Es war wohl einer meiner hoffnungsfroheren Momente, als ich im April 2014 dieses Blog mit den Worten ankündigte:
Wir bedienen uns des Rechts, sprechen die Sprache des Rechts, nutzen juristische Verfahren, um an vielen Orten der Welt zur Änderung der Verhältnisse beizutragen.
Und heute, zwei Jahre später? Mit Apocalypse Now übertitelt Mathieu von Rohr seinen Essay im aktuellen Spiegel. Wenn, sei es auch nur in den Köpfen, die Apokalypse bevorsteht oder gar schon eingetreten ist, lassen entsprechende Reaktionen nicht lange auf sich warten: Allenthalben rufen Regierungen den Ausnahmezustand aus (Frankreich, Türkei), mal rechtlich verbrämt, mal ohne auf das Recht überhaupt noch Bezug zu nehmen. Es wird die Abschaffung der Rechte von (Zutreffendes bitte ankreuzen) Kriminellen, Staatsfeinden, Attentätern, Terroristen, Amokläufern, Muslimen, Ungläubigen, Homosexuellen oder Geflüchteten (in etwa der Hälfte aller Staaten) gefordert oder bereits praktiziert.

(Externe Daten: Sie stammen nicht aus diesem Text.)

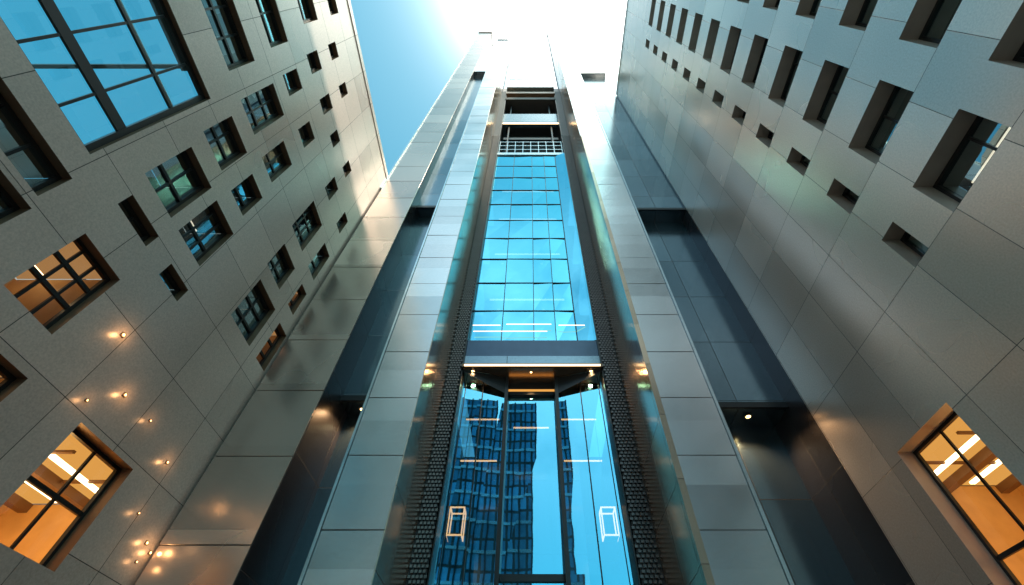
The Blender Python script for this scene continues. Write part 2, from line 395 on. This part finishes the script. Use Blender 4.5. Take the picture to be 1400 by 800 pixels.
for zz in (2.4,5.2): I.box(-2.5,2.75,13.6,15,zz,zz+.25,'reveal')
I.obj('lobby_interior',T)
G.obj('glazing',T)
def ring(mb,x0,x1,y0,y1,z,t=.035,k='lantern'):
    mb.box(x0,x1,y0,y0+t,z,z+t,k); mb.box(x0,x1,y1-t,y1,z,z+t,k); mb.box(x0,x0+t,y0+t,y1-t,z,z+t,k); mb.box(x1-t,x1,y0+t,y1-t,z,z+t,k)
def pend(name,x0,x1,y0,y1,z0,z1):
    m=MB(); t=.03
    ring(m,x0,x1,y0,y1,z0,t); ring(m,x0,x1,y0,y1,z1,t)
    for x in (x0,x1-t):
        for y in (y0,y1-t): m.box(x,x+t,y,y+t,z0+t,z1,'lantern')
    m.box(x0+.02,x1-.02,y0+.02,y1-.02,z0-.02,z0-.001,'trim')
    m.box((x0+x1)/2-.006,(x0+x1)/2+.006,(y0+y1)/2,(y0+y1)/2+.012,z1+t,8.77,'black')
    m.obj(name)
pend('pendant_lantern',-2.0,-1.62,10.9,11.28,4.35,5.0); pend('pendant_lantern',1.78,2.16,10.9,11.28,4.35,5.0)
for (x0,x1,z) in ((-2.0,-.95,8.0),(-2.0,-.95,6.6),(-.5,.6,7.7),(1.0,2.1,6.6),(1.0,2.1,8.0)):
    m=MB(); m.box(x0,x1,11.5,11.54,z,z+.03,'lantern'); m.box(x0,x1,11.49,11.55,z+.031,z+.07,'black')
    m.box((x0+x1)/2,(x0+x1)/2+.012,11.5,11.512,z+.07,8.77,'black'); m.obj('linear_pendant_lamp')

# ---- lit lamps, then wall glints
def disc(mb,c,r,k,axis='z',n=14):
    P=[]
    for i in range(n):
        a=2*math.pi*i/n; ca,sa=r*math.cos(a),r*math.sin(a)
        P.append((c[0]+ca,c[1]+sa,c[2]) if axis=='z' else (c[0],c[1]+ca,c[2]+sa))
    mb.quad(P,k)
def spot(loc,e,ang=100,name='downlight_beam',par=None):
    l=bpy.data.lights.new(name,'SPOT'); l.energy=e; l.color=(1,.60,.28); l.spot_size=math.radians(ang); l.spot_blend=.8; l.shadow_soft_size=.06
    o=bpy.data.objects.new(name,l); o.location=(loc[0],loc[1],loc[2]+CH); sc.collection.objects.link(o)
    if par: o.parent=par
for (x,y,z,e,r) in ((-1.75,10.12,8.76,190,.055),(1.9,10.12,8.76,190,.055),(0.05,10.15,8.76,30,.03),(-4.2,9.0,6.55,220,.06),(5.6,9.3,6.55,220,.06)):
    m=MB(); disc(m,(x,y,z),r,'bulb')
    m.box(x-r*1.5,x+r*1.5,y-r*1.5,y+r*1.5,z+.003,z+.008,'trim')
    o=m.obj('recessed_downlight'); spot((x,y,z-.03),e,120,'beam',o)
for (yy,zz,r) in ((.735,.754,.024),(.854,.665,.020),(.964,.667,.013),(.79,.60,.013),(1.099,.627,.018),(1.204,.462,.020),(1.25,.48,.015),(1.21,.42,.013),(1.235,.45,.020),(1.12,.50,.012)):  # glints on the wall, imitated by glowing discs with added point lights
    m=MB(); y=yy*A; z=zz*A
    m.box(-A,-A+.02,y-r*1.5,y+r*1.5,z-r*1.5,z+r*1.5,'reveal')
    disc(m,(-A+.024,y,z),r,'glint','x'); o=m.obj('wall_glint')
    l=bpy.data.lights.new('glow','POINT'); l.energy=.9*(r/.018)**2; l.color=(1,.55,.22); l.shadow_soft_size=.03
    q=bpy.data.objects.new('glow',l); q.location=(-A+.14,y,z+CH); sc.collection.objects.link(q); q.parent=o

# ---- surroundings behind the viewer (seen mirrored in the glass) and ground
O=empty('blue_glass_skyscraper'); b=MB()
b.box(-13,.6,-45,-32,-1.6,40,'bluewall')
for i in range(13): b.box(-13.1,.7,-32,-31.8,i*3.2,i*3.2+.35,'trim')
for i in range(10): b.box(-13+i*1.5,-12.8+i*1.5,-31.99,-31.7,-1.6,40,'black')
b.obj('facade',O)
O=empty('low_stone_building'); b=MB()
b.box(1.5,40,-40,-30,-1.6,10,'revealR')
for i in range(12):
    for j in range(3): b.box(2.5+i*3,4.3+i*3,-30,-29.9,j*3.2+.2,j*3.2+2,'black')
b.obj('facade',O)
g=MB(); g.quad([(-600,-600,-1.6),(600,-600,-1.6),(600,600,-1.6),(-600,600,-1.6)],'paving'); g.obj('ground')

# ------------------------------------------------------------------ light
sd=Vector((.64,-.33,1)).normalized()
el=math.asin(sd.z); rot=math.atan2(sd.x,sd.y)
s=bpy.data.lights.new('sun','SUN'); s.energy=5.0; s.angle=math.radians(.5); s.color=(1,.90,.76)
so=bpy.data.objects.new('sun',s); so.rotation_euler=(-sd).to_track_quat('-Z','Y').to_euler(); so.location=(20,-10,80); sc.collection.objects.link(so)
w=bpy.data.worlds.new('World'); sc.world=w; w.use_nodes=True; nt=w.node_tree; nt.nodes.clear()
out=nt.nodes.new('ShaderNodeOutputWorld'); L=nt.links.new
sky=N(nt,'ShaderNodeTexSky'); sky.sky_type='NISHITA'; sky.sun_disc=False; sky.sun_elevation=el; sky.sun_rotation=rot
sky.dust_density=1.5; sky.air_density=1.0; sky.ozone_density=1.5
bg=N(nt,'ShaderNodeBackground'); bg.inputs[1].default_value=.15
tint=mixcol(nt,1.0,sky.outputs[0],(.85,2.35,1.95),'MULTIPLY'); L(tint,bg.inputs[0])
tc=N(nt,'ShaderNodeTexCoord'); vm=N(nt,'ShaderNodeVectorMath'); vm.operation='DOT_PRODUCT'
hd=Vector((.12,-.02,1)).normalized(); vm.inputs[1].default_value=hd; L(tc.outputs['Generated'],vm.inputs[0])
cl=M(nt,'MAXIMUM',vm.outputs['Value'],0.0); pw=M(nt,'POWER',cl,62.0)
# bright sun aureole in thin cloud + its wide, faint skirt
bg2=N(nt,'ShaderNodeBackground'); bg2.inputs[0].default_value=(1,.91,.81,1)
L(M(nt,'ADD',M(nt,'MULTIPLY',pw,13.0),M(nt,'MULTIPLY',M(nt,'POWER',cl,9.0),.32)),bg2.inputs[1])
# unseen cloud bank added behind the viewer to brighten the walls and glass
sp=N(nt,'ShaderNodeSeparateXYZ'); L(tc.outputs['Generated'],sp.inputs[0])
mr=N(nt,'ShaderNodeMapRange'); mr.interpolation_type='SMOOTHSTEP'; mr.inputs[1].default_value=.97; mr.inputs[2].default_value=.72; L(sp.outputs[2],mr.inputs[0])
ml=N(nt,'ShaderNodeMapRange'); ml.interpolation_type='SMOOTHSTEP'; ml.inputs[1].default_value=.2; ml.inputs[2].default_value=.82; ml.inputs[3].default_value=.08; L(sp.outputs[2],ml.inputs[0])
my=N(nt,'ShaderNodeMapRange'); my.interpolation_type='SMOOTHSTEP'; my.inputs[1].default_value=.0; my.inputs[2].default_value=-.4; L(sp.outputs[1],my.inputs[0])
nz=N(nt,'ShaderNodeTexNoise'); nz.inputs['Scale'].default_value=2.6; nz.inputs['Detail'].default_value=7; L(tc.outputs['Generated'],nz.inputs[0])
cm=N(nt,'ShaderNodeMapRange'); cm.inputs[1].default_value=.42; cm.inputs[2].default_value=.60; cm.inputs[3].default_value=.05; cm.inputs[4].default_value=1.0; L(nz.outputs[0],cm.inputs[0])
cs=M(nt,'MULTIPLY',M(nt,'MULTIPLY',M(nt,'MULTIPLY',mr.outputs[0],ml.outputs[0]),my.outputs[0]),M(nt,'MULTIPLY',cm.outputs[0],1.6))
bg3=N(nt,'ShaderNodeBackground'); bg3.inputs[0].default_value=(1,.91,.83,1); L(cs,bg3.inputs[1])
ad=N(nt,'ShaderNodeAddShader'); L(bg.outputs[0],ad.inputs[0]); L(bg2.outputs[0],ad.inputs[1])
ad2=N(nt,'ShaderNodeAddShader'); L(ad.outputs[0],ad2.inputs[0]); L(bg3.outputs[0],ad2.inputs[1]); L(ad2.outputs[0],out.inputs[0])

# ------------------------------------------------------------------ camera
c=bpy.data.cameras.new('camera'); c.lens=15.0; c.sensor_width=36; c.shift_x=-.0171; c.clip_end=2000; c.clip_start=.05
co=bpy.data.objects.new('camera',c); co.location=(0,0,CH); co.rotation_euler=(math.radians(90+51.4),0,0); sc.collection.objects.link(co); sc.camera=co
sc.view_settings.view_transform='Standard'; sc.view_settings.look='None'; sc.view_settings.exposure=0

Vieles möchte man den Apokalyptikern aller Couleur und denen, deren Unsicherheit sie vorgeben zu adressieren, da entgegenhalten: Dass die Welt vor fünf, zwanzig oder dreißig Jahren auch nicht viel besser aussah. Dass sich all die Ideen von Folter (US-Präsidentschaftskandidat Donald Trump), militärischen Interventionen auch unter Beteiligung von Deutschland (Bild-Kolumnist Julian Reichelt) und Sicherheitsstaat, auch in Deutschland (Linke-Fraktionschefin Sahra Wagenknecht) gerade nach dem 11. September 2001 nicht nur als ineffizient, sondern als kontraproduktiv erwiesen haben, wie sich insbesondere im Irak nach der völkerrechtswidrigen Invasion 2003 zeigte.
Auch einen Moment der Stille einzufordern, wäre angesichts dieser beredten Sprach- und Sinnlosigkeit nicht verkehrt; aber ich werde an dieser Stelle ohnehin eine Weile stille sein, weil dieser Blog zumindest für den Rest des Jahres pausiert. Daher erlaube ich mir zuvor noch die Anmerkung, dass das Recht, jedenfalls soweit es sich in den Menschen- und Bürgerrechten niederschlägt, auch in diesen aktuellen Debatten durchaus argumentative Kraft und Wirkmacht entfalten kann. Wenn der schlichte Kern aller menschenrechtlichen Verbriefungen, dass die Würde eines jeden Menschen zu beachten ist und dass jeder Mensch Träger einer Vielzahl universeller Rechte ist, mehr Beachtung fände, wäre die Welt gewiss eine Bessere. Zudem sollten wir uns vergegenwärtigen, dass all diese wichtigen Rechte zwar irgendwann irgendwo einmal verbrieft wurden, dass sie aber dennoch immer wieder erkämpft werden müssen – gegen die Widerstände Mächtiger.
Dann könnten wir mit der praktischen Solidaritätsarbeit beginnen: für die von der Repression im Erdoğan-Staat Betroffenen, für die unter Krieg, Folter und Flucht Leidenden und viele andere; und unseren Beitrag zu einer für alle sicheren Gesellschaften leisten. Das allein wird nicht ausreichen. Denn so weit reicht die Macht des Rechtes nicht.
Aber ohne die Einhaltung fundamentaler rechtlicher Garantien lassen sich weder eine nachhaltige europäische oder deutsche Außen-, Sicherheits- und Migrationspolitik verwirklichen noch eine auf Rechtsstaatlichkeit und wirklicher Demokratie basierende Gesellschaft.